Tuesday, 22 March 2022

The House (Emma de Swaef & Marc James Roels, Niki Lindroth von Bahr and Paloma Baeza, 2022)

 

A stop-motion animation film with three different stories, this may have the linking strands, owing to having only a single writer behind all all three, of all of it being set inside the same house and each part being saturated in a creepy surrealism. But the end results, after the adjustments made by each director, are wildly variable.
The first, about a family offered a huge house by a wealthy architect in exchange for their own hovel, is the one that stands out, having the clearest sense of purpose. It becomes truly unsettling as their new home turns into a maze they can't escape from and the parents literally become part of the furniture.
The second and the third, respectively featuring anthropomorphic rats and cats voicing mundane human concerns and agendas, are less sure-footed. Yes, the animation is still splendidly realised and the dialogue is witty, but using animals instead of the blank-faced people puppets of the first part feels a little aimless, as if that's just what you're supposed to do with stop-motion, rather it than adding any value to the stories.
So, a mixed bag, but still one with plenty of incidental moments to savour, including of course the game of identifying all the well-known voice talents behind the puppets.

6/10

Monday, 14 March 2022

Shang-Chi and the Legend of the Ten Rings (Destin Daniel Cretton, 2021)
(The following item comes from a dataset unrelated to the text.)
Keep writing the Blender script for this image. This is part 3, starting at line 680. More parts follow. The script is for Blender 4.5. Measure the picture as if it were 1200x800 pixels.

MCU feature #25, and the sound by now is that of the bottom of the barrel being scraped. Now it's the turn of Shang-Chi, originally created by Marvel to cash in on Bruce Lee mania and then given a mystical dimension to fit into the world of superheroes. There's now a glaringly obvious cash-in motive for Disney to promote the character to centre stage, namely the Chinese market, and accordingly large cheques have also been thrown at Michelle Yeoh and Tony Leung to lend their names as back-up to the lesser-known younger leads.
There is a suggestion of wit in the dialogue, and Ben Kingsley reprising his ham actor character from Iron Man 3 raises hopes briefly, as does having a more than usually complex antagonist in the person of the hero's father, who's prepared to bring about doom to bring back his dead wife, but it's ultimately submerged by the generic chopsocky sequences (nothing Chinese about these any more, since every MCU fight is rooted in all protagonists being expert martial artists) and daft dragons and monsters duking it out in the finale.
Move along, nothing to see here.

5/10

Sunday, 13 March 2022

Bigbug (Jean-Pierre Jeunet, 2022)


Jeunet jumps on the 'perils of AI/overreliance on technology' train with a household confined for their own protection by their domestic servant robots while an android uprising takes place outside. This being Jeunet, wackiness abounds and while it can't be faulted for visual inventiveness, that used to be accompanied by narrative inventiveness as well. Instead, the plot is quite off the peg. Also beyond that, Bigbug doesn't have much to say about the theme that hasn't already been said more succinctly before. Jeunet on the topic of AI is uncomfortably akin to watching your uncle disco-dance at a wedding.
It's still drolly entertaining enough, provided that you can withstand the level of hyperactivity. The director really does have to rediscover his personal sense of direction, though.

5/10


Friday, 11 March 2022

La Belle Époque (Nicolas Bedos, 2019)

 

Daniel Auteuil plays an illustrator in his sixties who has lost his mojo along with his joie de vivre and is on the verge of  losing his wife too. Then his son persuades him to fork out for a role-playing exercise run by a company that recreates any point in the past that the client desires in painstaking detail, with period sets and actors. So he starts reliving the moment in 1974 when he first met his wife, and soon can't distinguish fact from fiction, seduced by forced recollections of all that he'd lost over the years.
Soon, neither can the viewer, and herein lies both the charm and vexatiousness of the film. We're moving in Kaufman/Gondry country, where magical realism serves as the medium for drawing us into a fresh view of the world we take for granted when it works, and sojourns in cloud cuckoo land when it doesn't. Overall, it just about manages to tread the right side of the line between the two, but don't go expecting to take away great personal insights.